I've never posted on a forum before. Man, this took a lot of courage.

@McKenna Garcia Congrats on your first post. If you can find the courage to ask a lot of questions, BiggerPockets will be your very best resource for valuable content at no cost to you. 

Fannie Mae is who insures FHA loans in case the borrower defaults on the loan, meaning the Federal Housing Administration (FHA) will cover the loss of the loan lessening the risk for the lender. As the old idiom goes, "He who pays the piper calls the tune." I.e. The FHA backs the loan and pays on the loss if the borrower defaults, so the FHA gets to make the rules (Guidelines). These are what your lender will have to use to make sure each borrower falls within in order to "Qualify" them for the loan.

The FHA changed existing guidelines in January of 2019. The old guideline under, "Rental Income on Retained Primary Residence," it changed from saying: "Rental income may be counted when relocating outside or reasonable commute distance for job OR borrower has 25% equity" but changed to: "Rental income may be counted when relocating and new residence is located at least 100 miles from previous residence AND If no history of rental income since the last tax filing, borrower must have 25% equity."

So, the $2,200/mo. we'd be getting in rents for the unit we are leaving would not be considered in the equation as rents received when qualifying for the new property. We will still get the rents and they will be cash-flow, but it cuts our buying power down fairly substantially. 

We (and you) will still have many ways to boost your buying ability by maintaining a good debt to income (DTI) ratio and structuring your taxes each year to pay more to the Federal Government and the State, but you'll be able to show you earn more and can therefore qualify for more.

Hope this answers your questions.
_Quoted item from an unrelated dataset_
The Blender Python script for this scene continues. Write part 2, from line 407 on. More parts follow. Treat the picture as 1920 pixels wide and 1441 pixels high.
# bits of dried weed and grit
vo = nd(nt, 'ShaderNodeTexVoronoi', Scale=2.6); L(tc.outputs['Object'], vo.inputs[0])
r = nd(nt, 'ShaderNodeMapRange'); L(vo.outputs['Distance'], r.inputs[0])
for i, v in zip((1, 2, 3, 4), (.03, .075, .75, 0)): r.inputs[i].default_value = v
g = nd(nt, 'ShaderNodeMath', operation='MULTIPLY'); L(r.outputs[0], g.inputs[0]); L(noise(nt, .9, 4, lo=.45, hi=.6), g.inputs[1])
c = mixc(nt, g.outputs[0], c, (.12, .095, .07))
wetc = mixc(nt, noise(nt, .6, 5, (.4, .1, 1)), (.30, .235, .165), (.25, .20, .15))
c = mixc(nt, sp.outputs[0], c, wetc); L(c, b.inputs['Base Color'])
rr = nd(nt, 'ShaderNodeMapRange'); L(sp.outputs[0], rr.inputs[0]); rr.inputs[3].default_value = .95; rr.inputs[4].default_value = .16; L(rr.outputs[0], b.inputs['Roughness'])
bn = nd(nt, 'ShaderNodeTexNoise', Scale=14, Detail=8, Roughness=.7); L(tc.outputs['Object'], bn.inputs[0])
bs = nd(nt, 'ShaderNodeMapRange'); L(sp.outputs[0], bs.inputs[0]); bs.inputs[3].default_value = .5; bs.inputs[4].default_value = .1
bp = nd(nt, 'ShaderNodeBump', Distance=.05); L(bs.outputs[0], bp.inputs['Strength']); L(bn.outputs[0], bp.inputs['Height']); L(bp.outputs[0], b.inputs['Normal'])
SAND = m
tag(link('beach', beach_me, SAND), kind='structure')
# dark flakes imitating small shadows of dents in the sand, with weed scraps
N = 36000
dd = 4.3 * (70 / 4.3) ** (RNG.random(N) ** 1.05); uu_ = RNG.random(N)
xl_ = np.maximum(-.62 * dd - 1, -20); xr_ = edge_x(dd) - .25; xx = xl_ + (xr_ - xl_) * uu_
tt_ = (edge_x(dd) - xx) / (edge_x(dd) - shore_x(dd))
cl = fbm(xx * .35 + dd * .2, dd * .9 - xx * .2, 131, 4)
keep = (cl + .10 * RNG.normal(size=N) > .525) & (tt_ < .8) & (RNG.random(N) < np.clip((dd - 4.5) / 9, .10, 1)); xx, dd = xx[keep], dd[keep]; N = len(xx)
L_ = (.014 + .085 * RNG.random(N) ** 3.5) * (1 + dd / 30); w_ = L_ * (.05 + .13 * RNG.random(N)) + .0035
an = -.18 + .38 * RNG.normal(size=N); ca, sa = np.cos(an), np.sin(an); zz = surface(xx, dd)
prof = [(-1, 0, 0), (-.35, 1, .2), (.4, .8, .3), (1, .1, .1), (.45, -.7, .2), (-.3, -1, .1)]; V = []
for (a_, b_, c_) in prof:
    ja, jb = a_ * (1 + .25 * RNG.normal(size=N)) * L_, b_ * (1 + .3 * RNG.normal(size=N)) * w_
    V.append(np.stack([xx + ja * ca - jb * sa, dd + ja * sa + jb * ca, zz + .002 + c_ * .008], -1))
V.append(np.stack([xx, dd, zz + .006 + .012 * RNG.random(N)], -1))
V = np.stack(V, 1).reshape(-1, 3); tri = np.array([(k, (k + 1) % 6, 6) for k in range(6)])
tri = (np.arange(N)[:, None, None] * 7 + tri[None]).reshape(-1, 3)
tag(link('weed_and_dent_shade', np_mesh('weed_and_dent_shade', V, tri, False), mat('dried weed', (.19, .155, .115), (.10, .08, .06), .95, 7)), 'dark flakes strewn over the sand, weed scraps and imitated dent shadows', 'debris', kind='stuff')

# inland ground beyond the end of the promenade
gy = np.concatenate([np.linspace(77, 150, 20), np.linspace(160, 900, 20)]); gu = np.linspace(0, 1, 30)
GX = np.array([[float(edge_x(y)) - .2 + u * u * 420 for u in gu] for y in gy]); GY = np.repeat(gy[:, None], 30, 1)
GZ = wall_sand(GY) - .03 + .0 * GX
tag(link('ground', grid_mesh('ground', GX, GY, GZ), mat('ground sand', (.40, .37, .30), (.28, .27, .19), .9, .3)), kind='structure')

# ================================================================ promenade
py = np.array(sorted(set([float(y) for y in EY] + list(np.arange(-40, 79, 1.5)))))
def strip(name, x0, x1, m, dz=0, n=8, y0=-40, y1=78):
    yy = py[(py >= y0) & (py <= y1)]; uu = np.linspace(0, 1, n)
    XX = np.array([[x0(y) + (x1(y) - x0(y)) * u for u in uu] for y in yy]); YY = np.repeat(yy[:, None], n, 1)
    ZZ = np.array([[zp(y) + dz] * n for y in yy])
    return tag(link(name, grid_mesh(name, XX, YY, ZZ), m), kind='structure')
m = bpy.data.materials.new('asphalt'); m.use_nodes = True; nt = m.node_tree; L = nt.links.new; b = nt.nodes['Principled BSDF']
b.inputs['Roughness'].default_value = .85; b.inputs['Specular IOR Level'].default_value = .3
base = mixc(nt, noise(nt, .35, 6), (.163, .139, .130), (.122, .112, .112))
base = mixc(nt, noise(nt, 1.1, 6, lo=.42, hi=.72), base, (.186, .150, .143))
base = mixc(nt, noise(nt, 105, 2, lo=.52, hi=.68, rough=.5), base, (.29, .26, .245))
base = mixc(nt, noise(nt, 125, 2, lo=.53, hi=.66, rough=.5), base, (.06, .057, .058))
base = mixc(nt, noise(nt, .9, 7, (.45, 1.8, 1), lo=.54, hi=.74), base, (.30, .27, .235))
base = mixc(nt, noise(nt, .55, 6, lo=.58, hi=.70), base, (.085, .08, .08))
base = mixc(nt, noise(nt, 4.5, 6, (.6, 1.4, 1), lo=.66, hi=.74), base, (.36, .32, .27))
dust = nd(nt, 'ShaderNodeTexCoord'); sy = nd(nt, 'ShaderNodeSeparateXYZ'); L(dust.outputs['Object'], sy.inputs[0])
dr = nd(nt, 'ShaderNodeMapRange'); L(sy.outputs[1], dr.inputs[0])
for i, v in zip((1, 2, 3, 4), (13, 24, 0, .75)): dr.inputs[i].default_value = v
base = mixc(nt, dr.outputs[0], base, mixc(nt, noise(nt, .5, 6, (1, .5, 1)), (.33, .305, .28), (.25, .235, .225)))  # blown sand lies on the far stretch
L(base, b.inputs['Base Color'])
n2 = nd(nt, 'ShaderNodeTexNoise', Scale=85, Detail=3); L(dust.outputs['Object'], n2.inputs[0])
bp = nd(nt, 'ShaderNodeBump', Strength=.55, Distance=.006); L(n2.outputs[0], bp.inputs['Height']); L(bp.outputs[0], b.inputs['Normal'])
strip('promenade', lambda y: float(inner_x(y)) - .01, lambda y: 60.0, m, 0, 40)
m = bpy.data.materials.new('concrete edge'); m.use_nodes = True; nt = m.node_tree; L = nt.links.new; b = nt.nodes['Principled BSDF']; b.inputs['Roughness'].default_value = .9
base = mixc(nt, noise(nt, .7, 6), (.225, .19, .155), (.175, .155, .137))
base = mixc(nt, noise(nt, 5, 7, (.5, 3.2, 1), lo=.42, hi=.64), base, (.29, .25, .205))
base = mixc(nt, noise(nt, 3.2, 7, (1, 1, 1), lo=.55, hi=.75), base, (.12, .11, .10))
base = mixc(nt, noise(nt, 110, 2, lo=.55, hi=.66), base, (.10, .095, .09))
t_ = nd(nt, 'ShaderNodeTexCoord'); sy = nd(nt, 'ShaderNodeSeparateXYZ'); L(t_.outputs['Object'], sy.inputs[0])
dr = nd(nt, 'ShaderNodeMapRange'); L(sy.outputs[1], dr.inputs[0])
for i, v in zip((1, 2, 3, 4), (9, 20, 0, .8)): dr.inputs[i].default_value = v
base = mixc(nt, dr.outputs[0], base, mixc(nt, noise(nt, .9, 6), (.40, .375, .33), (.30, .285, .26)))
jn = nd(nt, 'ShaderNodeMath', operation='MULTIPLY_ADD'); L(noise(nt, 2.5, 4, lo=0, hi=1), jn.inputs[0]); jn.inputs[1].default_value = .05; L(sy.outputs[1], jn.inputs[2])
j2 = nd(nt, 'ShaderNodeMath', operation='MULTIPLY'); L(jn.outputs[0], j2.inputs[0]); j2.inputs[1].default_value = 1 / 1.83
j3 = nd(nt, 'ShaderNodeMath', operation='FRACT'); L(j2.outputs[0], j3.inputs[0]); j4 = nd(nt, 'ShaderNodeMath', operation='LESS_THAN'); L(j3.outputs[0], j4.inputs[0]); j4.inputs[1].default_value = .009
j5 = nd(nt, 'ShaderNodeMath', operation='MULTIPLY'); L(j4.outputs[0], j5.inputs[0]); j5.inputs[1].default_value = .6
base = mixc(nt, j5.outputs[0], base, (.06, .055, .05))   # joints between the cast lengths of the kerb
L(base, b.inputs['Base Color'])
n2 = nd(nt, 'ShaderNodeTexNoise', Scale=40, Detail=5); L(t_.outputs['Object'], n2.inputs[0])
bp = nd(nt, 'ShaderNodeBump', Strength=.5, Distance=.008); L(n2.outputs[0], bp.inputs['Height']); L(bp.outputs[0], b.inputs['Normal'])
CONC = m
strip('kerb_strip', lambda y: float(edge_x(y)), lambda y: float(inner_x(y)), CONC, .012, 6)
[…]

Happy posting and good luck in your future REI's.

Please check my thinking process on hacking my home and let me know if my numbers seem right. Previously I've been looking for rental property and almost closed on a single family unit, but the seller wouldn't negotiate. Anyway, where I am now is looking at hacking my current house into a rental and just getting a fixer to live in for a couple of years.

Current house-3 Bd/2 Ba , single garage, fenced yard, great location

Current house value - 150,000

Owed-99,000

Payment w/ taxes, insurance- 950/month

Potential rent accord. to PM- 1400/month

Cash Flow-350/month after fees or manage myself for full amount

So the cash flow should be better actually than almost everything I've looked at so far. 

Houses I'm considering as a fixer. Something 160,000-190,000 that could potentially be sold for 200,000-220,000, so could flip and profit 15,000-30,000.....or could repeat process and  potentially rent for 1800/month.

Hi all

I am brand new in real estate investment, I already read my first book :) 

I need some clarification on house hacking:

I have been told that once you are own your primary residence you can't buy a 2nd property with the intention of making that a primary residence, UNLESS you are selling you actual home. 

Does anyone have any experience in this?  Is that true?

Also when you are buying your first property with owner-occupancy, you must actually move in there, correct? So basically you can't house-hack, only if you physically move in.